Week 11 Assignments

  1. What’s due this week
  2. The Vocab Quiz
  3. Timed Essay
  4. The chat for The Prince
  5. Life in general

1. Here’s what’s due this week, Week 11--November 7

Vocabulary Quiz due Friday

DQ: Initial response due Wednesday, student response due Friday

Read final ½ of The Prince

Timed Essay (from old AP exam) due Friday

Online chat for The Prince

2. The Vocab Quiz is just the same as last time, except it will cover ALL the terms you’ve studied so far, and it will be longer. You can find it under “Teacher Quiz” under “Week 11 Quiz.”

3. The timed essay this week is from an actual AP exam. It will help you to see the exact questions from old exams instead of just the ones made up for the Cliffs Guide. This question was from the 2003 AP exam. The question is pasted at the end of this message and also will be online in the “Click here to read the question in a new window” box.

4. This week, provided I don’t forget again, we will have an online chat for The Prince. This chat is totally optional. You don’t get any extra credit for participating. It is just for those who wish to discuss the book further and enjoy this sort of thing. I will be led by those who want to discuss the book as to the time and day for the chat. Tuesday and Thursday nights at 9:00 work for me, but if there is a different time, let me know.

5. You may be wondering if you will ever have your teacher’s full attention again. I am beginning to wonder the same thing myself. You see, as a homeschooling mom, my time for grading, working on class things, etc. is evenings and weekends. But, since my family has been held hostage to football since the middle of August, my time has been limited. Now that we are at gunpoint in playoffs and traveling overnight and gone all weekend, I’m even less available. Suffice it to say that I am grading whenever I can squeeze it in. If my tardiness in returning your rough draft does not give you enough time to work on your revision, you will be granted an extension if you need one. However, barring the stomach flu or any number of other emergencies, I hope to have all the CC rough drafts finished by Thursday. Then, I’ll be heading off to Quakertown, PA, for an overnight at the Holiday Inn Express and another football playoff game. Go Bulldogs! (But, we all sort of hope you lose on Saturday…)

The Timed Essay

Alfred M. Green delivered the following speech in Philadelphia in April 1861, the first month of the Civil War. African Americans were not yet permitted to join the Union army, but Green felt that they should strive to be admitted to the ranks and prepare to enlist. Read the speech carefully. Then write an essay in which you analyze the methods that Green uses to persuade his fellow African Americans to join the Union forces.

The time has arrived in the history of the great Republic when we may again give evidence to the world of the bravery and patriotism of a race in whose hearts burns the love of country, of freedom, and of civil and religious toleration. It is these grand principles that enable men, however proscribed, when possessed of true patriotism, to say, “My country, right or wrong, I love thee still!”

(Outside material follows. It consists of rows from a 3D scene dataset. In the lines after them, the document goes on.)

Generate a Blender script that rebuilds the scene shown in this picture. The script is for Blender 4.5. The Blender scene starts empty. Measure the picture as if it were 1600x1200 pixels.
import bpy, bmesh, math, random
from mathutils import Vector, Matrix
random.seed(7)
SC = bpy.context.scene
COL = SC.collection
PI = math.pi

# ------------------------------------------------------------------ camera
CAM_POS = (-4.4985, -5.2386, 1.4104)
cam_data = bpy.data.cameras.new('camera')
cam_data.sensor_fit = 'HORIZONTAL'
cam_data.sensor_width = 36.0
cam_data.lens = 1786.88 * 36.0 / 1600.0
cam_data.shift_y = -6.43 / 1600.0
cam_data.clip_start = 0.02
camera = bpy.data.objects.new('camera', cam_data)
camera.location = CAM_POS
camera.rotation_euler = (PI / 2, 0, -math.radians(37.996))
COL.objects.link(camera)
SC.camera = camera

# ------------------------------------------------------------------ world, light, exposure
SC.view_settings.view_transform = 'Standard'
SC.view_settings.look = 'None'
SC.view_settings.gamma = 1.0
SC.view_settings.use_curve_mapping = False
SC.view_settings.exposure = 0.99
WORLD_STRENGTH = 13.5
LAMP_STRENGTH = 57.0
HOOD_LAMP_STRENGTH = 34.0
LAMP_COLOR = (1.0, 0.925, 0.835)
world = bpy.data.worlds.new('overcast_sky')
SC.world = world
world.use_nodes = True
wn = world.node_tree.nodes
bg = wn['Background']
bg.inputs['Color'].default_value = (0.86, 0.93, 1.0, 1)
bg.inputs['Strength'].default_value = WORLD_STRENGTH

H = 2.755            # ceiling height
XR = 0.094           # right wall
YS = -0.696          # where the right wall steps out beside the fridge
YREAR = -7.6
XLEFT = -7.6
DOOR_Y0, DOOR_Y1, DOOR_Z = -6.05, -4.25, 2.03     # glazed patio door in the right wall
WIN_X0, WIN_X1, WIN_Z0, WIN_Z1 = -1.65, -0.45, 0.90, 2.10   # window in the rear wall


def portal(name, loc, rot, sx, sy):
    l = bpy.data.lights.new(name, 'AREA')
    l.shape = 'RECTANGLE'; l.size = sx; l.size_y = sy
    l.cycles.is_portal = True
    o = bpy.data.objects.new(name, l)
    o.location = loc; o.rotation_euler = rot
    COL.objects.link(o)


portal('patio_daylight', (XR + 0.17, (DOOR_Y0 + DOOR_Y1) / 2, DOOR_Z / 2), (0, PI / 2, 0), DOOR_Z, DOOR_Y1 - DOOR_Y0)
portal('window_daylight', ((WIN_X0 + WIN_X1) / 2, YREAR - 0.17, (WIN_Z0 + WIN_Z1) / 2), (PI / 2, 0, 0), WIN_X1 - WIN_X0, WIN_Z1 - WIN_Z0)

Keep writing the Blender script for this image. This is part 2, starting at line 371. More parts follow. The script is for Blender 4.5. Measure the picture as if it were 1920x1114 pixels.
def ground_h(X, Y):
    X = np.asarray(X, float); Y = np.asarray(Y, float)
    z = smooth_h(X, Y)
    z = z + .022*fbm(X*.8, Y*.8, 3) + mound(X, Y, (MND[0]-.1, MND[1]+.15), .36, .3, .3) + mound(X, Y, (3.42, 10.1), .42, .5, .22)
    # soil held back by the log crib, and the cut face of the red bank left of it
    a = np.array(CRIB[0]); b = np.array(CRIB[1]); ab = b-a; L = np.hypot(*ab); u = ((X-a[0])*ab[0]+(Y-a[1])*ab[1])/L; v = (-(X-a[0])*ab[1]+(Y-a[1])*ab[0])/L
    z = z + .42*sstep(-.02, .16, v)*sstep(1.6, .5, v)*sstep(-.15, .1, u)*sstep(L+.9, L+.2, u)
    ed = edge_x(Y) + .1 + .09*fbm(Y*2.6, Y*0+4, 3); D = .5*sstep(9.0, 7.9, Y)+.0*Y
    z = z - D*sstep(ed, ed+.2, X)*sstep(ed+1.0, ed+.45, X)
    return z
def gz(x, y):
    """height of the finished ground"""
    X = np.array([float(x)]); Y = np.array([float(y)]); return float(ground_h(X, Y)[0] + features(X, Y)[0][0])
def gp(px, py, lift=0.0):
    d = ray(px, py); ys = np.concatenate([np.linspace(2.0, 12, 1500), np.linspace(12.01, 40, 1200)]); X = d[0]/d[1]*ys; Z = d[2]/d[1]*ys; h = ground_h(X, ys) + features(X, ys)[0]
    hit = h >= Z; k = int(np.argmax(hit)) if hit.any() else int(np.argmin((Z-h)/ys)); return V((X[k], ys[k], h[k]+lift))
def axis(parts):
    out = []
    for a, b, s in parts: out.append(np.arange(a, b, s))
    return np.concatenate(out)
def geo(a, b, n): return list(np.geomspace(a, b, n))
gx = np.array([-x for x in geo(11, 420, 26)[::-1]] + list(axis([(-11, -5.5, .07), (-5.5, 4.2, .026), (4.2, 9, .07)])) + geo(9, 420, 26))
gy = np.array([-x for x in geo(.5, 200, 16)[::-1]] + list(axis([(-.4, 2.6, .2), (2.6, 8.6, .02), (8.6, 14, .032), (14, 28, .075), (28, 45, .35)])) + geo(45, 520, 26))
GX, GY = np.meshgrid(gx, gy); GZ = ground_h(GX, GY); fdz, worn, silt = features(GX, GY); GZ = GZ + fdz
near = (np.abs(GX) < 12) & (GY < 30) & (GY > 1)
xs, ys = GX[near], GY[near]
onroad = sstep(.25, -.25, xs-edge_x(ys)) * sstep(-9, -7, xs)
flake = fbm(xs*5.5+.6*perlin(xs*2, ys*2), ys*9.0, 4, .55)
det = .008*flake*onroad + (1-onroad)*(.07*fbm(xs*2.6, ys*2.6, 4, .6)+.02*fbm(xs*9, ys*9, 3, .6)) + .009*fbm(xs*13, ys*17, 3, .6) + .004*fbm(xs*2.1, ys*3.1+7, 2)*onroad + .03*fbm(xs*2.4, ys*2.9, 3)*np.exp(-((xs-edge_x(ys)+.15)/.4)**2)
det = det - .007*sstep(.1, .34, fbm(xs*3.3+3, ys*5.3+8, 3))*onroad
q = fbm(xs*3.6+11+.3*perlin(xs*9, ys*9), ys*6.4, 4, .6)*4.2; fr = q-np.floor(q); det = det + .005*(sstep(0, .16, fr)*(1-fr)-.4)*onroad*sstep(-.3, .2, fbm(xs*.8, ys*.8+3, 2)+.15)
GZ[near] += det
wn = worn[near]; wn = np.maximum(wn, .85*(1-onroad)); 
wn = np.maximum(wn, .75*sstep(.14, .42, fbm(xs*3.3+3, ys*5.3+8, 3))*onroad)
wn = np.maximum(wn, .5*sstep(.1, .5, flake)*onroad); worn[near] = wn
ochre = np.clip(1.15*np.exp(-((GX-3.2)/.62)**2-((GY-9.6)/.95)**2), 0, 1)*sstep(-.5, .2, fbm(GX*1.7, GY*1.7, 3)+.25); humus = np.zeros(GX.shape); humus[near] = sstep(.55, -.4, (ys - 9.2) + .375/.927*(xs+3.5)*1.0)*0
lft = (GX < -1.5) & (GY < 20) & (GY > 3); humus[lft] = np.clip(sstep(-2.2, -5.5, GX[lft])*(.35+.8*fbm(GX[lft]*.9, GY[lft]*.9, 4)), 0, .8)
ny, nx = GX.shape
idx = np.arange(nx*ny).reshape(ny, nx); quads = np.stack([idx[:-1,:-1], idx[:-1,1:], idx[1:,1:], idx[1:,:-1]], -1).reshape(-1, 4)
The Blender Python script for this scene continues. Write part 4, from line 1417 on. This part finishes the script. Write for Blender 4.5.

It is true, the brave deeds of our fathers, sworn and subscribed to by the immortal Washington of the Revolution of 1776, and by Jackson and others in the War of 1812, have failed to bring us into recognition as citizens, enjoying those rights so dearly bought by those noble and patriotic sires.

It is true that our injuries in many respects are great; fugitive-slave laws, Dred Scott* decision, indictments for treason, and long and dreary months of imprisonment. The result of the most unfair rules of judicial investigation has been the pay we have received for our solicitude, sympathy and aid in the dangers and difficulties of those “days that tried men’s souls.”

Our duty, brethren, is not to cavil over past grievances. Let us not be derelict to duty in the time of need. While we remember the past and regret that our present position in the country is not such as to create within us that burning zeal and enthusiasm for the field o battle which inspires other men in the full enjoyment of every civil and religious emolument, yet let us endeavor to hope for the future and improve the present auspicious moment for creating anew our claims upon the justice and honor of the Republic; and, above all, let not the honor and glory achieved by our fathers be blasted or sullied by a want of true heroism among their sons.

Let us, then, take up the sword, trusting in God, who will defend the right, remembering that these are other days than those of yore; that the world today is on the side of freedom and universal political equality; that the war cry of the howling leaders of Secession and treason is: “Let us drive back the advance guard of civil and religious freedom; let us have more slave territory; let us build stronger the tyrant system of slavery in the great American Republic.” Remember, too, that your very presence among the troops of the North would inspire your oppressed brethren of the South with zeal for the overthrow of the tyrant system, and confidence in the armies of the living God--the God of truth, justice and equality to all men.

*A slave who sued in federal court for his and his family’s freedom.